Last week I upgraded openHAB to 4.2.1. I then started with a clean openHABian 1.9 (64 bit from the Raspberry Pi Etcher) to move to the new version. Since I did this, openHAB is using UTC time instead of local time. My dear wife asked me why the outside lights turned on at 2 AM local time and didn’t turn on in the evening, which caused me to look into it.
The entries in the events and openhab logs are time stamped with UTC times. The Astro binding is using these times, which has messed up my triggers.
I’m running on a Pi 4B. Here is the Technical Information from openHAB
On the Pi, timedatectl show the correct local time:
openhabian@oh-m:~ $ timedatectl
Local time: Sun 2024-09-08 21:15:21 MDT
Universal time: Mon 2024-09-09 03:15:21 UTC
RTC time: n/a
Time zone: America/Denver (MDT, -0600)
System clock synchronized: yes
NTP service: active
RTC in local TZ: no
openhabian@oh-m:~ $
The settings in the openHAB UI, Settings, Regional Settings shows Local Time Zone as GMT-7, which is correct.
I tried rebooting the Pi, but it didn’t change anything.
openHABian-config System Setting 33 displays the correct local time.
That’s the right hint but bad advice as-is because you would overwrite all the required java opts.
Check the options java process is running with first. It should already have the string.
If not, there should already be a line for that variable. Append the string there.
openhabian@oh-m:/boot $ free -m
total used free shared buff/cache available
Mem: 3841 1963 598 2 1357 1878
Swap: 3071 0 3071
Is it better to limit the memory used to the free RAM memory, or is it OK for it to spill over into the Swap memory?
I’m guessing that this means there is enough inactive memory that could be swapped without adversely impacting performance to go to the higher levels you recommended.
I did, and I bricked it. It is a headless unit and I don’t have a keyboard handy, so I don’t think I can edit it back to what it was. I do have the OH 4.2.1 SD card with the previous version of openhabian, so it won’t be much work to create a new one.
@mstormi would it be possible to add a menu option to change the Java timezone?
Another (better) fix would be to adjust the Astro (and other bindings) not to use the system time zone but respect the openHAB setting. I can look into that.

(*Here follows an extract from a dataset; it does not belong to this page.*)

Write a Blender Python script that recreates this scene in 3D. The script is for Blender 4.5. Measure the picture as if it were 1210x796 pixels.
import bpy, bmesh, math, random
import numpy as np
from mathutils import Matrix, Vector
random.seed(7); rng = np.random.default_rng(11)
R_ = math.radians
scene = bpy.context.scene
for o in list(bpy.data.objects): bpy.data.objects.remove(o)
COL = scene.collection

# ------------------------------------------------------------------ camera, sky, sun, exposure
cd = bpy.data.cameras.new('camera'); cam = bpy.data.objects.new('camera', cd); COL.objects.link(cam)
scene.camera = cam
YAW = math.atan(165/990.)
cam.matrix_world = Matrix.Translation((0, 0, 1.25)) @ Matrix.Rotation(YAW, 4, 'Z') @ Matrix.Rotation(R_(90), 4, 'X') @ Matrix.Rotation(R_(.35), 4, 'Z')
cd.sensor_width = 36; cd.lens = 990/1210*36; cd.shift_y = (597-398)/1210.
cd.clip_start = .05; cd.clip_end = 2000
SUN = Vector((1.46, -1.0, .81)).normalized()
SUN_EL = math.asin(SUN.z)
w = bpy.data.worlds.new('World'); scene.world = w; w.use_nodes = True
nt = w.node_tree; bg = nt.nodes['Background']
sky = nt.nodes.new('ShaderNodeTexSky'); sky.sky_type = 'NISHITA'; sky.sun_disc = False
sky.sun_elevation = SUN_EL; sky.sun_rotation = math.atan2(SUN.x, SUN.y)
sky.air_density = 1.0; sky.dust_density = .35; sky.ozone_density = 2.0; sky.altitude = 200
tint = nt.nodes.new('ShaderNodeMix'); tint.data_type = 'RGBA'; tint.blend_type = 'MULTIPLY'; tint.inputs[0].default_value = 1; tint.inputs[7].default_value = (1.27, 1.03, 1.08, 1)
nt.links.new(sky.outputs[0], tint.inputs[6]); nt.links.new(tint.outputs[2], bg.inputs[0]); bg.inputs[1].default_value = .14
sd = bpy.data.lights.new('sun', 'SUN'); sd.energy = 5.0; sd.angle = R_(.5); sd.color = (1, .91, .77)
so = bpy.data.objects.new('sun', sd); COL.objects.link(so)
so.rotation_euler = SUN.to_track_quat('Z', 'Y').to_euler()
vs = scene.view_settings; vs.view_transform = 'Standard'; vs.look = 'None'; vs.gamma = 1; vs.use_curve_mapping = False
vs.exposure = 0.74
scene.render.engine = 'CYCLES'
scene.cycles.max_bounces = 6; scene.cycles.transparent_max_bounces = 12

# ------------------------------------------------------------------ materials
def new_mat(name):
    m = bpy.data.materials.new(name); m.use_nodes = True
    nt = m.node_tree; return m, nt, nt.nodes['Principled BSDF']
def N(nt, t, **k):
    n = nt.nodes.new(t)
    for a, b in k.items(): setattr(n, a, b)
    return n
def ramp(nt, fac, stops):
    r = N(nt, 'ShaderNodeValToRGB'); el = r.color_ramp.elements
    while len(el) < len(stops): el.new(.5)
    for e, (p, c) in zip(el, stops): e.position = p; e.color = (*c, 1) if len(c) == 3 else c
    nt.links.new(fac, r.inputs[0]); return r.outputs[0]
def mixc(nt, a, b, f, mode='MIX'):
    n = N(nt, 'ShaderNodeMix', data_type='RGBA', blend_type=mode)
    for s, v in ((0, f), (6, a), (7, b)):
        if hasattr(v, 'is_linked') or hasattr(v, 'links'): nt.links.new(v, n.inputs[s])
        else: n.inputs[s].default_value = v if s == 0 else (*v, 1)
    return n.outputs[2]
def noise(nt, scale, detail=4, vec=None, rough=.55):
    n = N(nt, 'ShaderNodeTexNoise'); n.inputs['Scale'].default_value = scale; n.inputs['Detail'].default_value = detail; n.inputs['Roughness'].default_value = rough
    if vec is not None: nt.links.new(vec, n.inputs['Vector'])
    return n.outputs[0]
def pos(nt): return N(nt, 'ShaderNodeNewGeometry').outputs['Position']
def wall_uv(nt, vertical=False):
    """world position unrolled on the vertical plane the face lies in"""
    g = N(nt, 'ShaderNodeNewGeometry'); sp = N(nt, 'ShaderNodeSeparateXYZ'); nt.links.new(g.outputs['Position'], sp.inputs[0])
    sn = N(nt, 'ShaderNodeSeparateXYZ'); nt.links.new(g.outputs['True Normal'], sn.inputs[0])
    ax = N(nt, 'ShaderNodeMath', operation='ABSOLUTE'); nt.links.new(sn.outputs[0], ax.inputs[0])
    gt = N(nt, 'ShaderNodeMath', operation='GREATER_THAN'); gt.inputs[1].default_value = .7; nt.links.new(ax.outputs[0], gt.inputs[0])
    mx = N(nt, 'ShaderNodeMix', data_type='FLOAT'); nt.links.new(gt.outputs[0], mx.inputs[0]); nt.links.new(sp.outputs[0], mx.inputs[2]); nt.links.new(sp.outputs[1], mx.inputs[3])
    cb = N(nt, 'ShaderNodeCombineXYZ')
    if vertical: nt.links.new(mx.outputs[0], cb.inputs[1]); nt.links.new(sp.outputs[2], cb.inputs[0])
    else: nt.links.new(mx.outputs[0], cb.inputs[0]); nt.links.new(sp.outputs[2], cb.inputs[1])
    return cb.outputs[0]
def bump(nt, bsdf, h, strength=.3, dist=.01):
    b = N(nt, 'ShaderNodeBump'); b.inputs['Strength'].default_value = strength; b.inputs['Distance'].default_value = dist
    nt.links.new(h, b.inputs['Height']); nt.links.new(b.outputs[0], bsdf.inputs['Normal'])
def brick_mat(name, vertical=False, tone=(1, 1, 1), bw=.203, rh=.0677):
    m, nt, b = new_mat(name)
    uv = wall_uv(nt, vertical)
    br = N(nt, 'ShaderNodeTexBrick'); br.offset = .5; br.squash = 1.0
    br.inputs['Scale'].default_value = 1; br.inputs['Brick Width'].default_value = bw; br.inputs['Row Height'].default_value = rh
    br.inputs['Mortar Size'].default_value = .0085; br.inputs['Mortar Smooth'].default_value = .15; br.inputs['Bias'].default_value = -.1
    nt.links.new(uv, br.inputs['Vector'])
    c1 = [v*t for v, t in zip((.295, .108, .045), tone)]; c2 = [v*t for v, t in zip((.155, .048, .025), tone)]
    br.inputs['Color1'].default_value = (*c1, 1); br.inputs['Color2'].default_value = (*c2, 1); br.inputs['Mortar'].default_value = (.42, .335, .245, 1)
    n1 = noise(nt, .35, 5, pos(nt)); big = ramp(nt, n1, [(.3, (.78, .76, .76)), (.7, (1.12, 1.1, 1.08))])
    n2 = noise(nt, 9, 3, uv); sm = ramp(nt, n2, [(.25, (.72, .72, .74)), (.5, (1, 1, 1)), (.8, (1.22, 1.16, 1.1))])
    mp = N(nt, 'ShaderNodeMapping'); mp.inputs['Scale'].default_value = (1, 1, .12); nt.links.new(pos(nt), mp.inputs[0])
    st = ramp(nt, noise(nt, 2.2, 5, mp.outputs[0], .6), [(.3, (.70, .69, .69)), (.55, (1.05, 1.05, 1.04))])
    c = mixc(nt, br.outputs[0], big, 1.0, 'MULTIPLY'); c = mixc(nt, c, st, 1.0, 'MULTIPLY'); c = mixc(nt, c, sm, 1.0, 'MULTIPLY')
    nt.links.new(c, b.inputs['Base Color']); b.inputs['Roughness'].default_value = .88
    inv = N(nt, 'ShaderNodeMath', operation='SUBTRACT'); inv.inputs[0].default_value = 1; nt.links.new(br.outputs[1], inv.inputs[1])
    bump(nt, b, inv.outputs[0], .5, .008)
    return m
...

I have had this issue ever since moving to 1.9. Even if you set the timezone in openhabian.conf on the SD before first boot it ignores it. It always goes to London. Same for password. It will grab the locale if you set it.
I always check and edit the following files after a build.
They’re the openHABian defaults, and in fact they are what they are for good reasons.
-Xms pre-allocates memory to speed up stuff, but that’s an only minor benefit to be traded off against the effects of increasing it. Doing so will result in more paging hence SD deterioration.
-Xmx is just a hard limit and does not affect paging.
If -Xmx had been too low, java would have crashed when this had been reached.
Since you did not report anything I guess it wasn’t, and there’s also no reports of Java crashing elsewhere because of this although about any openHABian user is using them.